Drei Jahre Krieg, zehntausende Tote, Millionen auf der Flucht – und noch immer sitzen manche im Westen mit erhobenem Zeigefinger in ihren warmen Wohnzimmern, nippen am fair gehandelten Kaffee und raunzen über „die NATO-Provokation“. Sie applaudieren einem imperialen Vernichtungsfeldzug, als ginge es um ein geopolitisches Planspiel – nicht um Morde, Folter, Deportationen. Ihre Solidarität gilt nicht den Opfern, sondern dem Aggressor. Und dabei berufen sie sich auch noch auf „Prinzipien“, „Werte“, „Recht“.

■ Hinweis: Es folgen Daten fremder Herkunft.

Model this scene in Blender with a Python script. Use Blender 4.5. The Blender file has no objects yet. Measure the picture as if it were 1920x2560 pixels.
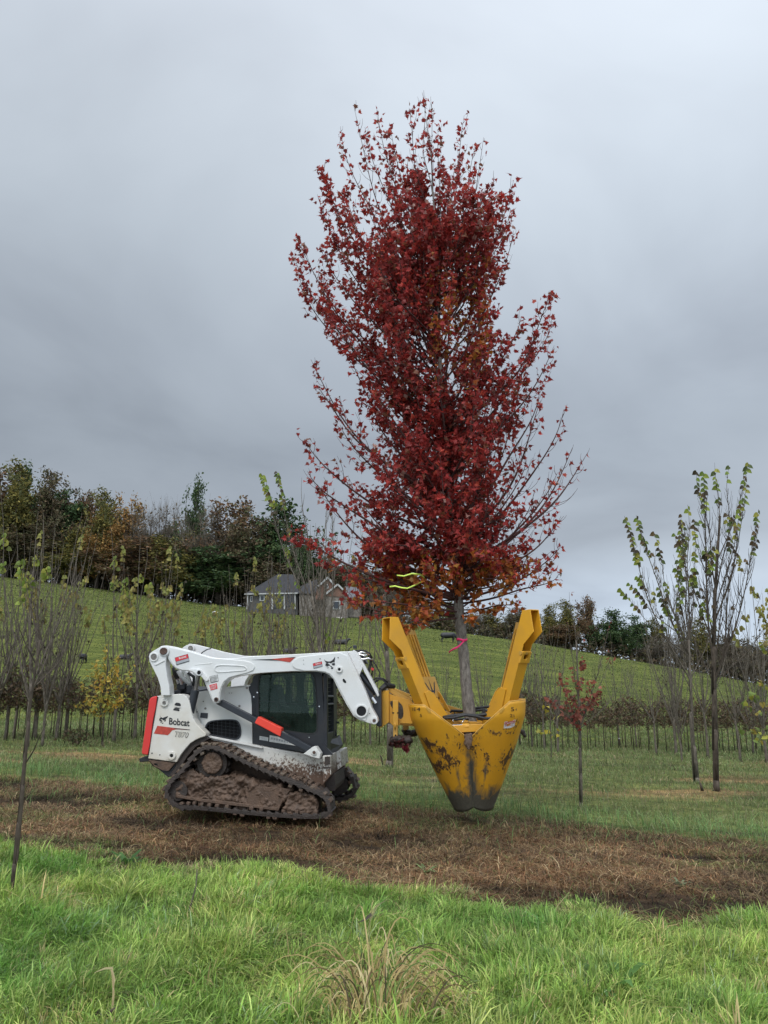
import bpy, bmesh, math, random
import numpy as np
from mathutils import Vector, Matrix, noise
from mathutils.geometry import tessellate_polygon
R = math.radians
random.seed(7); RNG = np.random.default_rng(7)
SC = bpy.context.scene
COL = SC.collection

# ---------------------------------------------------------------- camera
FPX = 1923.0; TH = R(13.3); CAM = Vector((0, 0, 1.6))
CT, ST = math.cos(TH), math.sin(TH)
cd = bpy.data.cameras.new('camera'); cam = bpy.data.objects.new('camera', cd); COL.objects.link(cam)
cam.location = CAM; cam.rotation_euler = (R(90) + TH, 0, 0)
cd.sensor_fit = 'HORIZONTAL'; cd.sensor_width = 36; cd.lens = 36 * FPX / 1920
cd.clip_start = 0.05; cd.clip_end = 4000
SC.camera = cam
SC.render.resolution_x = 768; SC.render.resolution_y = 1024

# ---------------------------------------------------------------- world, sun, exposure
SUN_EL, SUN_AZ = R(52), R(200)      # high, behind the camera, slightly left
sdir = Vector((math.sin(SUN_AZ) * math.cos(SUN_EL), math.cos(SUN_AZ) * math.cos(SUN_EL), math.sin(SUN_EL)))
W = bpy.data.worlds.new('World'); SC.world = W; W.use_nodes = True
nt = W.node_tree; nt.nodes.clear()
def N(t, kind, **kw):
    n = t.nodes.new(kind)
    for k, v in kw.items(): setattr(n, k, v)
    return n
def ramp(t, stops, interp='LINEAR'):
    n = t.nodes.new('ShaderNodeValToRGB'); cr = n.color_ramp; cr.interpolation = interp
    while len(cr.elements) < len(stops): cr.elements.new(0.5)
    for e, (p, c) in zip(cr.elements, stops):
        e.position = p; e.color = (*c, 1) if len(c) == 3 else c
    return n
def vmath(t, op, a, b):
    n = N(t, 'ShaderNodeVectorMath', operation=op)
    for i, v in enumerate((a, b)):
        if v is None: continue
        if hasattr(v, 'links'): t.links.new(v, n.inputs[i])
        else: n.inputs[i].default_value = v
    return n
def smath(t, op, a, b=0.0, clamp=False):
    n = N(t, 'ShaderNodeMath', operation=op, use_clamp=clamp)
    for i, v in enumerate((a, b)):
        if hasattr(v, 'links'): t.links.new(v, n.inputs[i])
        else: n.inputs[i].default_value = v
    return n.outputs[0]
def mixc(t, fac, a, b, mode='MIX'):
    n = N(t, 'ShaderNodeMix', data_type='RGBA', blend_type=mode)
    for i, v in ((0, fac), (6, a), (7, b)):
        if hasattr(v, 'links'): t.links.new(v, n.inputs[i])
        else: n.inputs[i].default_value = v if i == 0 else ((*v, 1) if len(v) == 3 else v)
    return n.outputs[2]
L = nt.links.new
sky = N(nt, 'ShaderNodeTexSky', sky_type='NISHITA', sun_disc=False); sky.sun_elevation = SUN_EL; sky.sun_rotation = SUN_AZ
tc = N(nt, 'ShaderNodeTexCoord'); sep = N(nt, 'ShaderNodeSeparateXYZ'); L(tc.outputs['Generated'], sep.inputs[0])
elev = ramp(nt, [(0.0, (.56, .64, .72)), (.09, (.44, .50, .57)), (.19, (.312, .344, .378)), (.30, (.300, .334, .370)),
                 (.42, (.36, .398, .44)), (.54, (.455, .50, .543)), (.66, (.545, .59, .635)), (.80, (.62, .66, .71)), (1.0, (1.0, 1.03, 1.06))])
L(sep.outputs['Z'], elev.inputs[0])
# cloud plane projection so that the layers flatten towards the horizon
zz = smath(nt, 'ADD', sep.outputs['Z'], .22)
px_ = smath(nt, 'DIVIDE', sep.outputs['X'], zz); py_ = smath(nt, 'DIVIDE', sep.outputs['Y'], zz)
cmb = N(nt, 'ShaderNodeCombineXYZ'); L(px_, cmb.inputs[0]); L(py_, cmb.inputs[1])
n1 = N(nt, 'ShaderNodeTexNoise'); L(cmb.outputs[0], n1.inputs['Vector'])
n1.inputs['Scale'].default_value = 1.3; n1.inputs['Detail'].default_value = 5; n1.inputs['Roughness'].default_value = .5
n1.inputs['Distortion'].default_value = .5
nr = ramp(nt, [(.30, (.80, .80, .81)), (.5, (.97, .97, .97)), (.70, (1.10, 1.095, 1.085))]); L(n1.outputs['Fac'], nr.inputs[0])
cl = mixc(nt, 1.0, elev.outputs[0], nr.outputs[0], 'MULTIPLY')
# right side of the sky is thinner cloud near the horizon
xr = N(nt, 'ShaderNodeMapRange', interpolation_type='SMOOTHSTEP'); L(sep.outputs['X'], xr.inputs[0])
xr.inputs[1].default_value = -.45; xr.inputs[2].default_value = .45; xr.inputs[3].default_value = .84; xr.inputs[4].default_value = 1.08
cl = vmath(nt, 'SCALE', cl, None); L(xr.outputs[0], cl.inputs['Scale'])
# glow of the sun hidden behind the overcast (behind the viewer)
dt = vmath(nt, 'DOT_PRODUCT', tc.outputs['Generated'], tuple(sdir))
gl = N(nt, 'ShaderNodeMapRange', interpolation_type='SMOOTHSTEP'); L(dt.outputs['Value'], gl.inputs[0])
gl.inputs[1].default_value = .15; gl.inputs[2].default_value = 1.0; gl.inputs[3].default_value = 1.0; gl.inputs[4].default_value = 2.6
cl2 = vmath(nt, 'SCALE', cl.outputs[0], None); L(gl.outputs[0], cl2.inputs['Scale'])
cl3 = vmath(nt, 'SCALE', cl2.outputs[0], None); cl3.inputs['Scale'].default_value = 14.0
mx = mixc(nt, .96, sky.outputs[0], cl3.outputs[0])
mx = mixc(nt, 1.0, mx, (.975, .995, 1.03), 'MULTIPLY')
bg = N(nt, 'ShaderNodeBackground'); L(mx, bg.inputs[0]); bg.inputs[1].default_value = .1
wo = N(nt, 'ShaderNodeOutputWorld'); L(bg.outputs[0], wo.inputs[0])

sl = bpy.data.lights.new('sun', 'SUN'); sl.energy = 1.3; sl.angle = R(14); sl.color = (1, .97, .93)
so = bpy.data.objects.new('sun', sl); COL.objects.link(so)
so.rotation_euler = sdir.to_track_quat('Z', 'Y').to_euler(); so.location = (0, 0, 30)
SC.view_settings.view_transform = 'Standard'; SC.view_settings.look = 'None'
SC.view_settings.exposure = 0.0; SC.view_settings.gamma = 1

# ---------------------------------------------------------------- pixel rays -> world
def ray(px, py):
    dx = (px - 960) / FPX; dy = (1280 - py) / FPX
    return Vector((dx, CT - dy * ST, ST + dy * CT))
def at(px, py, Y):
    d = ray(px, py); return CAM + d * (Y / d.y)

# terrain -----------------------------------------------------------------
crest_px = [(-900, 1370), (0, 1440), (172, 1461), (500, 1508), (730, 1526), (950, 1545), (1078, 1572), (1345, 1609), (1500, 1637), (1700, 1672), (1894, 1710), (2100, 1722), (2800, 1728)]
_ca = []; _ce = []
for p in crest_px:
    d = ray(*p); _ca.append(d.x / d.y); _ce.append(d.z / d.y)
def Ycrest(a): return np.interp(a, [-.5, -.1, .08, .5], [165, 150, 118, 112])
def T(x, y):
    x = np.asarray(x, float); y = np.asarray(y, float)
    base = -.045 * 12 * np.tanh(x / 12) + .025 * np.sin(x * 1.3 + y * .7) * np.sin(y * .9) + .012 * np.sin(x * 4.1 + 1) * np.sin(y * 3.3)
    yy = np.maximum(y, 5.0); a = np.clip(x / yy, -3, 3)
    yc = Ycrest(a); zc = 1.6 + np.interp(a, _ca, _ce) * yc
    h = np.clip((y - 33) / (yc - 33), 0, None)
    hh = np.where(h < 1, h, 1.0)
    z = base * (1 - hh) + zc * hh - np.where(h > 1, (y - yc) * .07, 0) * np.exp(-np.maximum(y - yc, 0) / 400)
    return z
def Tz(x, y): return float(T(x, y))
def G(px, py):
    d = ray(px, py); prev = 1.0; Y = 1.5
    while Y < 400:
        p = CAM + d * (Y / d.y)
        if p.z < Tz(p.x, p.y):
            lo, hi = prev, Y
            for _ in range(18):
                m = (lo + hi) / 2; p = CAM + d * (m / d.y)
                if p.z < Tz(p.x, p.y): hi = m
                else: lo = m
            return CAM + d * (hi / d.y)
        prev = Y; Y *= 1.01
    return CAM + d * (400 / d.y)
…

Besonders beliebt: das Eigentumsrecht. Doch wehe, man erinnert sie daran, dass genau dieses Recht – das sie angeblich verteidigen – gerade mit russischen Raketen in Schutt und Asche gelegt wird. Dass die Ukraine nicht nur Häuser verliert, sondern Land, Menschen, Geschichte. Dass Eigentum dort nicht enteignet, sondern geraubt wird. Und zwar mit brutaler Gewalt, nicht etwa unter Zuhilfenahme rechtlich fundierter Prinzipien.
Man stelle sich vor: Ein Panzer rollt vor ihr Haus, Soldaten stürmen rein, besetzen den zweiten Stock und hängen eine ihnen fremde Fahne aus dem Fenster. Kein Vertrag, kein Gericht, keine Entschädigung. Einfach so. Und wenn der Widerstand kommt, werden Kinder als Schutzschilde benutzt, deportiert, werdende Mütter ermordet und wahllos niedergeschossen, was ihnen in die Quere kommt. Willkommen im Spiegelkabinett der Doppelmoral.
Und was sagt eigentlich Russlands eigene Verfassung dazu? Überraschung: Sie kennt das Eigentumsrecht. Artikel 35 – jeder darf besitzen, niemand darf willkürlich enteignet werden. Nur mit Gesetz, nur im öffentlichen Interesse, nur mit fairer Entschädigung. Artikel 36 – Grundbesitz, ja. Aber nicht gegen das Allgemeinwohl. Ein schöner Text, ein hübsches Deckmäntelchen für einen Staat, der ihn täglich zerreißt.
Denn was tut der Kreml seit 2014?
Raubzug auf der Krim – ohne Recht, ohne Maß, ohne Scham. „Gesetz“ wird nach Bedarf zurechtgebogen – oder einfach ignoriert. Die Ukraine hat völkerrechtlich verbrieftes Eigentum – das wird mit Panzern niedergewalzt. Das „Allgemeinwohl“ stirbt in Butscha, Mariupol, Charkiw, Kiew usw. usw
Diese russische Verfassungsrealität, die Betonung liegt auf „Realität“, ist eine Farce – sie ist eine Kriegserklärung an das Recht selbst und wird zur Makulatur. So wie es im Roman von Orwell steht: alles ist gleich, aber manche sind eben gleicher. Und wer im Westen glaubt, das alles mit geschlossenen Augen hinnehmen zu können, spielt Komplize.
Und während der Kreml seine eigenen Gesetze in der Pfeife raucht, klatschen manche im Westen immer noch höflich Beifall. Man fragt sich, was schneller geht: das Umdrehen der Werte oder das Ausblenden der eigenen Doppelmoral. Nur eines ist sicher: Wer heute noch glaubt, das Eigentum anderer sei verhandelbar, sollte sich nicht wundern, wenn morgen jemand an die eigene Tür klopft. Nicht zum Reden. Sondern zum Nehmen.